## What is required
Can you write out the whole listing exactly?

## Data excerpt
· · · ·

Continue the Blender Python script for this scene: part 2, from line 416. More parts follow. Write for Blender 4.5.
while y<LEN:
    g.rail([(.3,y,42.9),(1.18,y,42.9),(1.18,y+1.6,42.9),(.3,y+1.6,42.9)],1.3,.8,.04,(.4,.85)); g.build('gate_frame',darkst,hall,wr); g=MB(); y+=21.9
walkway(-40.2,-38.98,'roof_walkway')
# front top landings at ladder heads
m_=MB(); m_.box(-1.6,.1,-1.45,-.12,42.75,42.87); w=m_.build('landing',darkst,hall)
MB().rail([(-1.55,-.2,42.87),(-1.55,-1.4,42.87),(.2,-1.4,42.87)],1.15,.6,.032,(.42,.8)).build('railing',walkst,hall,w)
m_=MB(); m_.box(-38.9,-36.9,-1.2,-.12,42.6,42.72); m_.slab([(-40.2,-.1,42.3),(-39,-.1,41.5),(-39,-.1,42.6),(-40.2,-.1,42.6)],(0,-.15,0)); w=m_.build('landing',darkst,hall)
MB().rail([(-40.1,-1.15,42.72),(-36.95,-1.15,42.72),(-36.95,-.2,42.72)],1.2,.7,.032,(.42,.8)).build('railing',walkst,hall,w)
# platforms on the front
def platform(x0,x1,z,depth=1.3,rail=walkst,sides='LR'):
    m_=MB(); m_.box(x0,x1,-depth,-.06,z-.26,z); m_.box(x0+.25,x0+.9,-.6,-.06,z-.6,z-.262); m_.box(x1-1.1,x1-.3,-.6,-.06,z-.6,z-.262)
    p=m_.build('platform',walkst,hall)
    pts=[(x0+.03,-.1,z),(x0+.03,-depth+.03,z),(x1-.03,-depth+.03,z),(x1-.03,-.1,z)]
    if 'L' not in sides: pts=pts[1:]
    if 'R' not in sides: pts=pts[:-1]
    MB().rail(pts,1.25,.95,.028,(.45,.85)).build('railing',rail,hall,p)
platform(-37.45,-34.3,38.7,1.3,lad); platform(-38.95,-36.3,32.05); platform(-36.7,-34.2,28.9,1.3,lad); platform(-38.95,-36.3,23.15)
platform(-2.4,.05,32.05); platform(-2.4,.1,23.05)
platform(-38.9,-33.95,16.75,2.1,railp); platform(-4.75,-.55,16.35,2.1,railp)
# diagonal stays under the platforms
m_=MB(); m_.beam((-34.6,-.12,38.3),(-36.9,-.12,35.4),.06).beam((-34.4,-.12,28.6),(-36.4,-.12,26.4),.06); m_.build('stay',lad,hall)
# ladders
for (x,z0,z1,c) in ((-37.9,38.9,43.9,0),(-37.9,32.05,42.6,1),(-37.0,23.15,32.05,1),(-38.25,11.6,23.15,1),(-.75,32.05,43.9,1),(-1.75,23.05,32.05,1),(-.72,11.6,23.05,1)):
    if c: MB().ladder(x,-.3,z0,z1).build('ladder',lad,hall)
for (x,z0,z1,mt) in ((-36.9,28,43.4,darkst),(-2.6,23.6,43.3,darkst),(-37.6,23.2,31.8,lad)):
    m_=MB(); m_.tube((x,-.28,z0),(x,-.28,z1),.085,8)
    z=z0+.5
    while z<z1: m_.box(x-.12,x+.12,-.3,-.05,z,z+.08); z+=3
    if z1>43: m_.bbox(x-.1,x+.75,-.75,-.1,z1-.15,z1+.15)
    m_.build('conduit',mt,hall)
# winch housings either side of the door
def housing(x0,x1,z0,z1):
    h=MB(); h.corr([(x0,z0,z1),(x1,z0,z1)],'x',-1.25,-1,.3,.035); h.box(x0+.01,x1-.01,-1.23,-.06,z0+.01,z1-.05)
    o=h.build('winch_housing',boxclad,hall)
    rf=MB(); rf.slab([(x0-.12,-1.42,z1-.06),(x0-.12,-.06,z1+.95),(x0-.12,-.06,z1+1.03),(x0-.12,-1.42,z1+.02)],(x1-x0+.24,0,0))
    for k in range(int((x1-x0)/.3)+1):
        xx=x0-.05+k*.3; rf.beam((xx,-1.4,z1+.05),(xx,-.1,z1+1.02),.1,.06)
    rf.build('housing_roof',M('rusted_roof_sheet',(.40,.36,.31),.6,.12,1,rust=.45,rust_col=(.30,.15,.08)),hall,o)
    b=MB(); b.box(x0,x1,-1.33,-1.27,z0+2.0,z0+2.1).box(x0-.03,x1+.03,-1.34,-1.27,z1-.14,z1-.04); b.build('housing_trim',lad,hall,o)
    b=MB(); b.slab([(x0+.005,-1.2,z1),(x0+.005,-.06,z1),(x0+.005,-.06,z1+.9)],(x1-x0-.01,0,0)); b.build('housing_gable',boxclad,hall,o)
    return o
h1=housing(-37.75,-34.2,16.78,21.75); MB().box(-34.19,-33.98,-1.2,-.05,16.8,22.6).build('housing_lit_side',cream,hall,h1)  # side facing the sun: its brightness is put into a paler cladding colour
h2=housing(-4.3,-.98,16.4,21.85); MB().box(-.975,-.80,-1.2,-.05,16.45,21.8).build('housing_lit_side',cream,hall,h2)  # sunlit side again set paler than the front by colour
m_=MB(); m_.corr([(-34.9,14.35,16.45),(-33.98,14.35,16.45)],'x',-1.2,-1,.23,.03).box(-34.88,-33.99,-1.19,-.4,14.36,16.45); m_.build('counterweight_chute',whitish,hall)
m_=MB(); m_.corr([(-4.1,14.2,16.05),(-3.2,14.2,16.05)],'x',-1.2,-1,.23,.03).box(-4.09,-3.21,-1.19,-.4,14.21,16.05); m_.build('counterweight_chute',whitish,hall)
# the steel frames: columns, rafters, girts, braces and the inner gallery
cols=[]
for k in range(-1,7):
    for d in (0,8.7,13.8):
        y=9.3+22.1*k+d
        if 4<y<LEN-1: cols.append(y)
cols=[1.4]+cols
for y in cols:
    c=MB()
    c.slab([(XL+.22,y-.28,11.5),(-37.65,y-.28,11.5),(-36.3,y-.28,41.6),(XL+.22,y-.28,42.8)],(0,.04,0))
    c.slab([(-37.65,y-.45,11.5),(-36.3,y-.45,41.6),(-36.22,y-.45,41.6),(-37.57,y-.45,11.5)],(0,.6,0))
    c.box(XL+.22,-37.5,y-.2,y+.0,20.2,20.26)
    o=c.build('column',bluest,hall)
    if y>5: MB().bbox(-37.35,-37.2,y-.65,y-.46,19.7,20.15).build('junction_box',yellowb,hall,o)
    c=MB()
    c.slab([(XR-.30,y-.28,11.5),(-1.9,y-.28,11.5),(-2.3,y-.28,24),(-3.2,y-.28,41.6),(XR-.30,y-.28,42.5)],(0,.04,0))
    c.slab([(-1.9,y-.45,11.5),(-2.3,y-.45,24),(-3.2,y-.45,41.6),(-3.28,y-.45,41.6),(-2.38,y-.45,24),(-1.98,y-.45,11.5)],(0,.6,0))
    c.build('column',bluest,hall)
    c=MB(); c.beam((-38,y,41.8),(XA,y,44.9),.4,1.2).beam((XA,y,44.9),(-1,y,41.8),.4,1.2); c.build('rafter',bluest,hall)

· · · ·

## Written solution
Continue the Blender Python script for this scene: part 2, from line 416. More parts follow. Write for Blender 4.5.
while y<LEN:
    g.rail([(.3,y,42.9),(1.18,y,42.9),(1.18,y+1.6,42.9),(.3,y+1.6,42.9)],1.3,.8,.04,(.4,.85)); g.build('gate_frame',darkst,hall,wr); g=MB(); y+=21.9
walkway(-40.2,-38.98,'roof_walkway')
# front top landings at ladder heads
m_=MB(); m_.box(-1.6,.1,-1.45,-.12,42.75,42.87); w=m_.build('landing',darkst,hall)
MB().rail([(-1.55,-.2,42.87),(-1.55,-1.4,42.87),(.2,-1.4,42.87)],1.15,.6,.032,(.42,.8)).build('railing',walkst,hall,w)
m_=MB(); m_.box(-38.9,-36.9,-1.2,-.12,42.6,42.72); m_.slab([(-40.2,-.1,42.3),(-39,-.1,41.5),(-39,-.1,42.6),(-40.2,-.1,42.6)],(0,-.15,0)); w=m_.build('landing',darkst,hall)
MB().rail([(-40.1,-1.15,42.72),(-36.95,-1.15,42.72),(-36.95,-.2,42.72)],1.2,.7,.032,(.42,.8)).build('railing',walkst,hall,w)
# platforms on the front
def platform(x0,x1,z,depth=1.3,rail=walkst,sides='LR'):
    m_=MB(); m_.box(x0,x1,-depth,-.06,z-.26,z); m_.box(x0+.25,x0+.9,-.6,-.06,z-.6,z-.262); m_.box(x1-1.1,x1-.3,-.6,-.06,z-.6,z-.262)
    p=m_.build('platform',walkst,hall)
    pts=[(x0+.03,-.1,z),(x0+.03,-depth+.03,z),(x1-.03,-depth+.03,z),(x1-.03,-.1,z)]
    if 'L' not in sides: pts=pts[1:]
    if 'R' not in sides: pts=pts[:-1]
    MB().rail(pts,1.25,.95,.028,(.45,.85)).build('railing',rail,hall,p)
platform(-37.45,-34.3,38.7,1.3,lad); platform(-38.95,-36.3,32.05); platform(-36.7,-34.2,28.9,1.3,lad); platform(-38.95,-36.3,23.15)
platform(-2.4,.05,32.05); platform(-2.4,.1,23.05)
platform(-38.9,-33.95,16.75,2.1,railp); platform(-4.75,-.55,16.35,2.1,railp)
# diagonal stays under the platforms
m_=MB(); m_.beam((-34.6,-.12,38.3),(-36.9,-.12,35.4),.06).beam((-34.4,-.12,28.6),(-36.4,-.12,26.4),.06); m_.build('stay',lad,hall)
# ladders
for (x,z0,z1,c) in ((-37.9,38.9,43.9,0),(-37.9,32.05,42.6,1),(-37.0,23.15,32.05,1),(-38.25,11.6,23.15,1),(-.75,32.05,43.9,1),(-1.75,23.05,32.05,1),(-.72,11.6,23.05,1)):
    if c: MB().ladder(x,-.3,z0,z1).build('ladder',lad,hall)
for (x,z0,z1,mt) in ((-36.9,28,43.4,darkst),(-2.6,23.6,43.3,darkst),(-37.6,23.2,31.8,lad)):
    m_=MB(); m_.tube((x,-.28,z0),(x,-.28,z1),.085,8)
    z=z0+.5
    while z<z1: m_.box(x-.12,x+.12,-.3,-.05,z,z+.08); z+=3
    if z1>43: m_.bbox(x-.1,x+.75,-.75,-.1,z1-.15,z1+.15)
    m_.build('conduit',mt,hall)
# winch housings either side of the door
def housing(x0,x1,z0,z1):
    h=MB(); h.corr([(x0,z0,z1),(x1,z0,z1)],'x',-1.25,-1,.3,.035); h.box(x0+.01,x1-.01,-1.23,-.06,z0+.01,z1-.05)
    o=h.build('winch_housing',boxclad,hall)
    rf=MB(); rf.slab([(x0-.12,-1.42,z1-.06),(x0-.12,-.06,z1+.95),(x0-.12,-.06,z1+1.03),(x0-.12,-1.42,z1+.02)],(x1-x0+.24,0,0))
    for k in range(int((x1-x0)/.3)+1):
        xx=x0-.05+k*.3; rf.beam((xx,-1.4,z1+.05),(xx,-.1,z1+1.02),.1,.06)
    rf.build('housing_roof',M('rusted_roof_sheet',(.40,.36,.31),.6,.12,1,rust=.45,rust_col=(.30,.15,.08)),hall,o)
    b=MB(); b.box(x0,x1,-1.33,-1.27,z0+2.0,z0+2.1).box(x0-.03,x1+.03,-1.34,-1.27,z1-.14,z1-.04); b.build('housing_trim',lad,hall,o)
    b=MB(); b.slab([(x0+.005,-1.2,z1),(x0+.005,-.06,z1),(x0+.005,-.06,z1+.9)],(x1-x0-.01,0,0)); b.build('housing_gable',boxclad,hall,o)
    return o
h1=housing(-37.75,-34.2,16.78,21.75); MB().box(-34.19,-33.98,-1.2,-.05,16.8,22.6).build('housing_lit_side',cream,hall,h1)  # side facing the sun: its brightness is put into a paler cladding colour
h2=housing(-4.3,-.98,16.4,21.85); MB().box(-.975,-.80,-1.2,-.05,16.45,21.8).build('housing_lit_side',cream,hall,h2)  # sunlit side again set paler than the front by colour
m_=MB(); m_.corr([(-34.9,14.35,16.45),(-33.98,14.35,16.45)],'x',-1.2,-1,.23,.03).box(-34.88,-33.99,-1.19,-.4,14.36,16.45); m_.build('counterweight_chute',whitish,hall)
m_=MB(); m_.corr([(-4.1,14.2,16.05),(-3.2,14.2,16.05)],'x',-1.2,-1,.23,.03).box(-4.09,-3.21,-1.19,-.4,14.21,16.05); m_.build('counterweight_chute',whitish,hall)
# the steel frames: columns, rafters, girts, braces and the inner gallery
cols=[]
for k in range(-1,7):
    for d in (0,8.7,13.8):
        y=9.3+22.1*k+d
        if 4<y<LEN-1: cols.append(y)
cols=[1.4]+cols
for y in cols:
    c=MB()
    c.slab([(XL+.22,y-.28,11.5),(-37.65,y-.28,11.5),(-36.3,y-.28,41.6),(XL+.22,y-.28,42.8)],(0,.04,0))
    c.slab([(-37.65,y-.45,11.5),(-36.3,y-.45,41.6),(-36.22,y-.45,41.6),(-37.57,y-.45,11.5)],(0,.6,0))
    c.box(XL+.22,-37.5,y-.2,y+.0,20.2,20.26)
    o=c.build('column',bluest,hall)
    if y>5: MB().bbox(-37.35,-37.2,y-.65,y-.46,19.7,20.15).build('junction_box',yellowb,hall,o)
    c=MB()
    c.slab([(XR-.30,y-.28,11.5),(-1.9,y-.28,11.5),(-2.3,y-.28,24),(-3.2,y-.28,41.6),(XR-.30,y-.28,42.5)],(0,.04,0))
    c.slab([(-1.9,y-.45,11.5),(-2.3,y-.45,24),(-3.2,y-.45,41.6),(-3.28,y-.45,41.6),(-2.38,y-.45,24),(-1.98,y-.45,11.5)],(0,.6,0))
    c.build('column',bluest,hall)
    c=MB(); c.beam((-38,y,41.8),(XA,y,44.9),.4,1.2).beam((XA,y,44.9),(-1,y,41.8),.4,1.2); c.build('rafter',bluest,hall)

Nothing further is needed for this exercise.